Jakarta, Aktual.com — Wakil Ketua Komisi IV DPR RI dari Fraksi Partai Golkar Firman Subagyo menilai pemerintah harus melakukan evaluasi terhadap persoalan gula nasional.
Hal ini dikatakannya menanggapi dibuka kran import gula sebanyak 381 ribu ton oleh Kementerian Pertanian untuk mencukupi persedian jelang lebaran.
“Kalau kita bicara soal kebutuhan gula itu memang menjelang hari raya besar naik cukup signifikan. Tapi rendemen-rendemen di pabrik dari petani masih sangat rendah. Ini tentunya tidak boleh terjadi secara terus menerus. Karena itu, pemerintah harus mulai menginventarisasi persoalan pergulaan nasional,” ujar Firman di Kompleks Parlemen, Senayan, Jakarta, Senin (13/6).
Firman menuturkan, dalam rencana kerja yang dijabarkan Kementrian Pertanian, tidak ada evaluasi terhadap kinerja tahun lalu.

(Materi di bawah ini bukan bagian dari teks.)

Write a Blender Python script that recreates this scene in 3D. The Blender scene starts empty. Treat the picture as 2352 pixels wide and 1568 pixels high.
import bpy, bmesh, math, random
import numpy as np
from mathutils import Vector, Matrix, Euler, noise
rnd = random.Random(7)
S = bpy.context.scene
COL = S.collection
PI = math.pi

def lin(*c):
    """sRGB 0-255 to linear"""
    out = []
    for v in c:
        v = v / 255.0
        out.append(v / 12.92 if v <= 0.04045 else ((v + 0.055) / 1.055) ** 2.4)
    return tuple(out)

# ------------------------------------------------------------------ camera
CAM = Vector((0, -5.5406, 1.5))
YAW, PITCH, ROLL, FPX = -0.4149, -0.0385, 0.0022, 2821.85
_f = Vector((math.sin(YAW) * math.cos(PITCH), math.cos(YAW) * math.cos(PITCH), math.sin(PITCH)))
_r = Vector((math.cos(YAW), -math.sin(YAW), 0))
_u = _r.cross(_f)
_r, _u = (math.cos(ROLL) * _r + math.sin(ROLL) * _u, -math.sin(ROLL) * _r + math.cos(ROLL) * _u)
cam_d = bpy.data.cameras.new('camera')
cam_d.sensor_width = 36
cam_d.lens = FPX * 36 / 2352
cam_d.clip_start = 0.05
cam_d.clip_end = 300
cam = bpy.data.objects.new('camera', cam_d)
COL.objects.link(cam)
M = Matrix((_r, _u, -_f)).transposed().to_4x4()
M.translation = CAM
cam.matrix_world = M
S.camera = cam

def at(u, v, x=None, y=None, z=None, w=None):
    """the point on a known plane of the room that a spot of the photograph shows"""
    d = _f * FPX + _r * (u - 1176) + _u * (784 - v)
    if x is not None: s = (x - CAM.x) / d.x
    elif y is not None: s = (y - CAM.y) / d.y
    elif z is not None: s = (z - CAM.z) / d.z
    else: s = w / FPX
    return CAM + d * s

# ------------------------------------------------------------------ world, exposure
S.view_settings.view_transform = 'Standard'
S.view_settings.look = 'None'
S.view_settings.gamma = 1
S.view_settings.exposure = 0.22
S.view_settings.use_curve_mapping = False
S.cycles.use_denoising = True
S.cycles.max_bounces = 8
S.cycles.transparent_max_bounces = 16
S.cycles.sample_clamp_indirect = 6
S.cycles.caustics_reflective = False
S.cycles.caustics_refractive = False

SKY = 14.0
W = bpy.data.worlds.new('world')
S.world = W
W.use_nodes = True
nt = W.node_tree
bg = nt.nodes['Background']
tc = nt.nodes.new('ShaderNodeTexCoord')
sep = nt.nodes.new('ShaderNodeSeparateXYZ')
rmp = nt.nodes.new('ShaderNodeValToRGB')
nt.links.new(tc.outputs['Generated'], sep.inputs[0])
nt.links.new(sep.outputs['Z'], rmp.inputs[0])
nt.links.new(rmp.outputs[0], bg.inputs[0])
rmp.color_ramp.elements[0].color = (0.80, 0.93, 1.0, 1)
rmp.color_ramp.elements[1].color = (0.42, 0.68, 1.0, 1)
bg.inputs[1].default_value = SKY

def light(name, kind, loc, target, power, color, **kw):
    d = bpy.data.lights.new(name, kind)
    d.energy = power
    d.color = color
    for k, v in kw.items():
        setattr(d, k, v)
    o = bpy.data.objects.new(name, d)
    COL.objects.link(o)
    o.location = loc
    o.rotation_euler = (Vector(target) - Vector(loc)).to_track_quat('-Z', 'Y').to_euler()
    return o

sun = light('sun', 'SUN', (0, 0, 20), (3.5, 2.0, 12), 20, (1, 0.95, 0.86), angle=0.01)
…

Misalnya, pencetakan sawah baru yang belum jelas kegunaannya, apakah untuk tebu atau tanaman pangan lainnya.
“Kita tidak pernah lihat lahan pertanian yang eksisting, yang selama ini sudah memberikan nilai tambah ekonomi bagi petani, dikonversikan dan di jual begitu saja pada investor. Nah itu di biarkan pemerintah. Artinya kalau ada target, dan lahan tidak dikendalikan kan bahaya. Termasuk tebu,”
“Karena banyak lahan pertanian yang sudah di konversi untuk area industri perumahan termasuk mall dan ruko, maka saya kira harus ada evaluasi,” tegas Wakil Ketua Baleg DPR itu.
Disamping evaluasi lahan, lanjut Firman, pemerintah juga harus mengevaluasi kesuburan tebu itu sendiri. “Karena sekarang sudah beda dengan tebu 15-20 tahun lalu. Kalau dulu tebu gede-gede sekarang kecil-kecil karena pembibitannya,” katanya.
Politikus Partai Golkar itu menegaskan, selain masalah import berasal dari kekurangan lahan, pemerintah juga jangan terlalu mudah mendirikan pabrik-pabrik baru.
“Contoh di dapil saya, lahan pertaniannya itu aja, luasnya bergerak, pabrik ditambah kan otomatis timbulkan persoalan. Persoalannya, ketika lahan tebunya tetap, pabrik nambah otomatis bahan baku perlu tambahan. Otomatis timpang. Karena produksi untuk 1 pabrik jadi dibagi-bagi. Akhirnya import lagi,”
“Jadi mata rantai nya harus dibedah kemudian persoalan di evaluasi. Nah ini tidak nampak,” imbuh Firman.